— Begin —

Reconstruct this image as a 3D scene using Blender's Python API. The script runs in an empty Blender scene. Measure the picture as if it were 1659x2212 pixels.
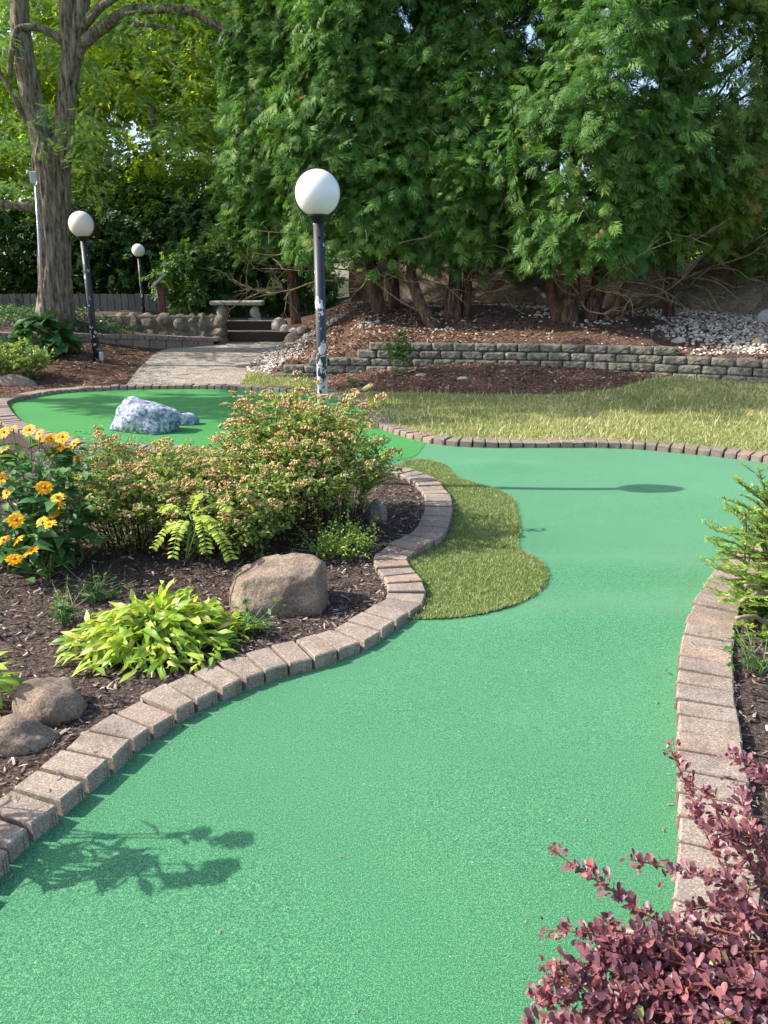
import bpy, bmesh, math, random
import numpy as np
from mathutils import Vector, Matrix, noise
from mathutils.geometry import delaunay_2d_cdt

random.seed(7)
rng = np.random.default_rng(7)
S = bpy.context.scene
COL = S.collection
R = math.radians

# ------------------------------------------------------------------ camera, sky, sun, exposure
CAM_H, PITCH = 1.5, R(17.0)
cam = bpy.data.cameras.new('camera')
cam_o = bpy.data.objects.new('camera', cam)
COL.objects.link(cam_o)
cam_o.location = (0, 0, CAM_H)
cam_o.rotation_euler = (R(90) - PITCH, 0, 0)
cam.sensor_fit = 'VERTICAL'
cam.sensor_height = 36.0
cam.lens = 27.0
cam.clip_start = 0.05
cam.clip_end = 2000
S.camera = cam_o

SUN_EL, SUN_AZ = R(40.0), R(-87.0)          # azimuth clockwise from +Y
SUNV = Vector((math.sin(SUN_AZ) * math.cos(SUN_EL), math.cos(SUN_AZ) * math.cos(SUN_EL), math.sin(SUN_EL)))
w = bpy.data.worlds.new('World')
S.world = w
w.use_nodes = True
nt = w.node_tree
bg = nt.nodes['Background']
sky = nt.nodes.new('ShaderNodeTexSky')
sky.sky_type = 'NISHITA'
sky.sun_disc = False
sky.sun_elevation = SUN_EL
sky.sun_rotation = SUN_AZ
sky.dust_density = 2.0
nt.links.new(sky.outputs[0], bg.inputs[0])
bg.inputs[1].default_value = 0.15
sl = bpy.data.lights.new('sun', 'SUN')
sl.energy = 3.9
sl.angle = R(0.5)
sl.color = (1.0, 0.94, 0.84)
so = bpy.data.objects.new('sun', sl)
COL.objects.link(so)
so.rotation_euler = (-SUNV).to_track_quat('-Z', 'Y').to_euler()
S.view_settings.view_transform = 'Standard'
S.view_settings.look = 'None'
S.view_settings.gamma = 1.0
S.view_settings.exposure = 1.1
S.view_settings.use_curve_mapping = False
S.render.engine = 'CYCLES'
S.cycles.max_bounces = 8
S.cycles.diffuse_bounces = 4
S.cycles.transmission_bounces = 4
S.cycles.transparent_max_bounces = 8

# ------------------------------------------------------------------ placing: picture measurements to ground points
CP, SP = math.cos(PITCH), math.sin(PITCH)
def ray(px, py):
    dx, dv = (px - 829.5) / 1659.0, (py - 1106.0) / 1659.0
    return Vector((dx, CP - dv * SP, -SP - dv * CP))
def G(px, py, z=0.0):
    r = ray(px, py); t = (z - CAM_H) / r.z
    return Vector((r.x * t, r.y * t, z))
def D(px, py, d):
    r = ray(px, py); t = d / r.y
    return Vector((r.x * t, d, CAM_H + r.z * t))
def GP(px, py, a, b):
    r = ray(px, py); t = (CAM_H - a) / (-r.z + b * r.y)
    return Vector((r.x * t, r.y * t, CAM_H + r.z * t))
def W(px, py, dep):
    return Vector((0, 0, CAM_H)) + ray(px, py) * dep

# ------------------------------------------------------------------ materials
MATS = {}
class NT:
    def __init__(s, name):
        s.m = bpy.data.materials.new(name); s.m.use_nodes = True
        s.t = s.m.node_tree; s.b = s.t.nodes['Principled BSDF']; s.out = s.t.nodes['Material Output']
        s.tc = s.n('ShaderNodeTexCoord')
        MATS[name] = s.m
    def n(s, ty, **kw):
        nd = s.t.nodes.new(ty)
        for k, v in kw.items(): setattr(nd, k, v)
        return nd
    def l(s, a, b): s.t.links.new(a, b)
    def noise(s, scale, detail=4, rough=0.6, space='Object', stretch=None):
        nd = s.n('ShaderNodeTexNoise'); nd.inputs['Scale'].default_value = scale
        nd.inputs['Detail'].default_value = detail; nd.inputs['Roughness'].default_value = rough
        src = s.n('ShaderNodeNewGeometry').outputs['Position'] if space == 'World' else s.tc.outputs['Object']
        if stretch:
            mp = s.n('ShaderNodeMapping'); mp.inputs['Scale'].default_value = stretch
            s.l(src, mp.inputs[0]); src = mp.outputs[0]
        s.l(src, nd.inputs['Vector'])
        return nd.outputs['Fac']
    def voro(s, scale, feature='F1', space='Object', out='Distance'):
        nd = s.n('ShaderNodeTexVoronoi'); nd.feature = feature; nd.inputs['Scale'].default_value = scale
        src = s.n('ShaderNodeNewGeometry').outputs['Position'] if space == 'World' else s.tc.outputs['Object']
        s.l(src, nd.inputs['Vector'])
        return nd.outputs[out]
    def ramp(s, fac, stops, interp='LINEAR'):
        nd = s.n('ShaderNodeValToRGB'); cr = nd.color_ramp; cr.interpolation = interp
        while len(cr.elements) < len(stops): cr.elements.new(0.5)
        for e, (p, c) in zip(cr.elements, stops):
            e.position = p; e.color = (*c, 1) if len(c) == 3 else c
        s.l(fac, nd.inputs[0]); return nd.outputs[0]
    def mix(s, fac, a, b, mode='MIX'):
        nd = s.n('ShaderNodeMix'); nd.data_type = 'RGBA'; nd.blend_type = mode
        for i, v in ((0, fac), (6, a), (7, b)):
            if hasattr(v, 'links') or hasattr(v, 'is_linked'): s.l(v, nd.inputs[i])
            elif i == 0: nd.inputs[0].default_value = v
            else: nd.inputs[i].default_value = (*v, 1)
        return nd.outputs[2]
    def math(s, op, a, b=0.0, clamp=False):
        nd = s.n('ShaderNodeMath'); nd.operation = op; nd.use_clamp = clamp
        for i, v in ((0, a), (1, b)):
            if hasattr(v, 'is_linked'): s.l(v, nd.inputs[i])
            else: nd.inputs[i].default_value = v
        return nd.outputs[0]
    def color(s, c):
        if hasattr(c, 'is_linked'): s.l(c, s.b.inputs['Base Color'])
        else: s.b.inputs['Base Color'].default_value = (*c, 1)
    def rough(s, r, spec=0.3):
        s.b.inputs['Roughness'].default_value = r
        s.b.inputs['Specular IOR Level'].default_value = spec
    def bump(s, h, strength=0.5, dist=0.01, prev=None):
        nd = s.n('ShaderNodeBump'); nd.inputs['Strength'].default_value = strength
        nd.inputs['Distance'].default_value = dist
        s.l(h, nd.inputs['Height'])
        if prev: s.l(prev, nd.inputs['Normal'])
        s.l(nd.outputs[0], s.b.inputs['Normal']); return nd.outputs[0]
    def attr(s, name='rnd'):
        nd = s.n('ShaderNodeAttribute'); nd.attribute_name = name; return nd.outputs['Fac']
    def orand(s): return s.n('ShaderNodeObjectInfo').outputs['Random']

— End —

Aim:
Every line of the data should be copied as it stands, without the images.

Final answer:
Reconstruct this image as a 3D scene using Blender's Python API. The script runs in an empty Blender scene. Measure the picture as if it were 1659x2212 pixels.
import bpy, bmesh, math, random
import numpy as np
from mathutils import Vector, Matrix, noise
from mathutils.geometry import delaunay_2d_cdt

random.seed(7)
rng = np.random.default_rng(7)
S = bpy.context.scene
COL = S.collection
R = math.radians

# ------------------------------------------------------------------ camera, sky, sun, exposure
CAM_H, PITCH = 1.5, R(17.0)
cam = bpy.data.cameras.new('camera')
cam_o = bpy.data.objects.new('camera', cam)
COL.objects.link(cam_o)
cam_o.location = (0, 0, CAM_H)
cam_o.rotation_euler = (R(90) - PITCH, 0, 0)
cam.sensor_fit = 'VERTICAL'
cam.sensor_height = 36.0
cam.lens = 27.0
cam.clip_start = 0.05
cam.clip_end = 2000
S.camera = cam_o

SUN_EL, SUN_AZ = R(40.0), R(-87.0)          # azimuth clockwise from +Y
SUNV = Vector((math.sin(SUN_AZ) * math.cos(SUN_EL), math.cos(SUN_AZ) * math.cos(SUN_EL), math.sin(SUN_EL)))
w = bpy.data.worlds.new('World')
S.world = w
w.use_nodes = True
nt = w.node_tree
bg = nt.nodes['Background']
sky = nt.nodes.new('ShaderNodeTexSky')
sky.sky_type = 'NISHITA'
sky.sun_disc = False
sky.sun_elevation = SUN_EL
sky.sun_rotation = SUN_AZ
sky.dust_density = 2.0
nt.links.new(sky.outputs[0], bg.inputs[0])
bg.inputs[1].default_value = 0.15
sl = bpy.data.lights.new('sun', 'SUN')
sl.energy = 3.9
sl.angle = R(0.5)
sl.color = (1.0, 0.94, 0.84)
so = bpy.data.objects.new('sun', sl)
COL.objects.link(so)
so.rotation_euler = (-SUNV).to_track_quat('-Z', 'Y').to_euler()
S.view_settings.view_transform = 'Standard'
S.view_settings.look = 'None'
S.view_settings.gamma = 1.0
S.view_settings.exposure = 1.1
S.view_settings.use_curve_mapping = False
S.render.engine = 'CYCLES'
S.cycles.max_bounces = 8
S.cycles.diffuse_bounces = 4
S.cycles.transmission_bounces = 4
S.cycles.transparent_max_bounces = 8

# ------------------------------------------------------------------ placing: picture measurements to ground points
CP, SP = math.cos(PITCH), math.sin(PITCH)
def ray(px, py):
    dx, dv = (px - 829.5) / 1659.0, (py - 1106.0) / 1659.0
    return Vector((dx, CP - dv * SP, -SP - dv * CP))
def G(px, py, z=0.0):
    r = ray(px, py); t = (z - CAM_H) / r.z
    return Vector((r.x * t, r.y * t, z))
def D(px, py, d):
    r = ray(px, py); t = d / r.y
    return Vector((r.x * t, d, CAM_H + r.z * t))
def GP(px, py, a, b):
    r = ray(px, py); t = (CAM_H - a) / (-r.z + b * r.y)
    return Vector((r.x * t, r.y * t, CAM_H + r.z * t))
def W(px, py, dep):
    return Vector((0, 0, CAM_H)) + ray(px, py) * dep

# ------------------------------------------------------------------ materials
MATS = {}
class NT:
    def __init__(s, name):
        s.m = bpy.data.materials.new(name); s.m.use_nodes = True
        s.t = s.m.node_tree; s.b = s.t.nodes['Principled BSDF']; s.out = s.t.nodes['Material Output']
        s.tc = s.n('ShaderNodeTexCoord')
        MATS[name] = s.m
    def n(s, ty, **kw):
        nd = s.t.nodes.new(ty)
        for k, v in kw.items(): setattr(nd, k, v)
        return nd
    def l(s, a, b): s.t.links.new(a, b)
    def noise(s, scale, detail=4, rough=0.6, space='Object', stretch=None):
        nd = s.n('ShaderNodeTexNoise'); nd.inputs['Scale'].default_value = scale
        nd.inputs['Detail'].default_value = detail; nd.inputs['Roughness'].default_value = rough
        src = s.n('ShaderNodeNewGeometry').outputs['Position'] if space == 'World' else s.tc.outputs['Object']
        if stretch:
            mp = s.n('ShaderNodeMapping'); mp.inputs['Scale'].default_value = stretch
            s.l(src, mp.inputs[0]); src = mp.outputs[0]
        s.l(src, nd.inputs['Vector'])
        return nd.outputs['Fac']
    def voro(s, scale, feature='F1', space='Object', out='Distance'):
        nd = s.n('ShaderNodeTexVoronoi'); nd.feature = feature; nd.inputs['Scale'].default_value = scale
        src = s.n('ShaderNodeNewGeometry').outputs['Position'] if space == 'World' else s.tc.outputs['Object']
        s.l(src, nd.inputs['Vector'])
        return nd.outputs[out]
    def ramp(s, fac, stops, interp='LINEAR'):
        nd = s.n('ShaderNodeValToRGB'); cr = nd.color_ramp; cr.interpolation = interp
        while len(cr.elements) < len(stops): cr.elements.new(0.5)
        for e, (p, c) in zip(cr.elements, stops):
            e.position = p; e.color = (*c, 1) if len(c) == 3 else c
        s.l(fac, nd.inputs[0]); return nd.outputs[0]
    def mix(s, fac, a, b, mode='MIX'):
        nd = s.n('ShaderNodeMix'); nd.data_type = 'RGBA'; nd.blend_type = mode
        for i, v in ((0, fac), (6, a), (7, b)):
            if hasattr(v, 'links') or hasattr(v, 'is_linked'): s.l(v, nd.inputs[i])
            elif i == 0: nd.inputs[0].default_value = v
            else: nd.inputs[i].default_value = (*v, 1)
        return nd.outputs[2]
    def math(s, op, a, b=0.0, clamp=False):
        nd = s.n('ShaderNodeMath'); nd.operation = op; nd.use_clamp = clamp
        for i, v in ((0, a), (1, b)):
            if hasattr(v, 'is_linked'): s.l(v, nd.inputs[i])
            else: nd.inputs[i].default_value = v
        return nd.outputs[0]
    def color(s, c):
        if hasattr(c, 'is_linked'): s.l(c, s.b.inputs['Base Color'])
        else: s.b.inputs['Base Color'].default_value = (*c, 1)
    def rough(s, r, spec=0.3):
        s.b.inputs['Roughness'].default_value = r
        s.b.inputs['Specular IOR Level'].default_value = spec
    def bump(s, h, strength=0.5, dist=0.01, prev=None):
        nd = s.n('ShaderNodeBump'); nd.inputs['Strength'].default_value = strength
        nd.inputs['Distance'].default_value = dist
        s.l(h, nd.inputs['Height'])
        if prev: s.l(prev, nd.inputs['Normal'])
        s.l(nd.outputs[0], s.b.inputs['Normal']); return nd.outputs[0]
    def attr(s, name='rnd'):
        nd = s.n('ShaderNodeAttribute'); nd.attribute_name = name; return nd.outputs['Fac']
    def orand(s): return s.n('ShaderNodeObjectInfo').outputs['Random']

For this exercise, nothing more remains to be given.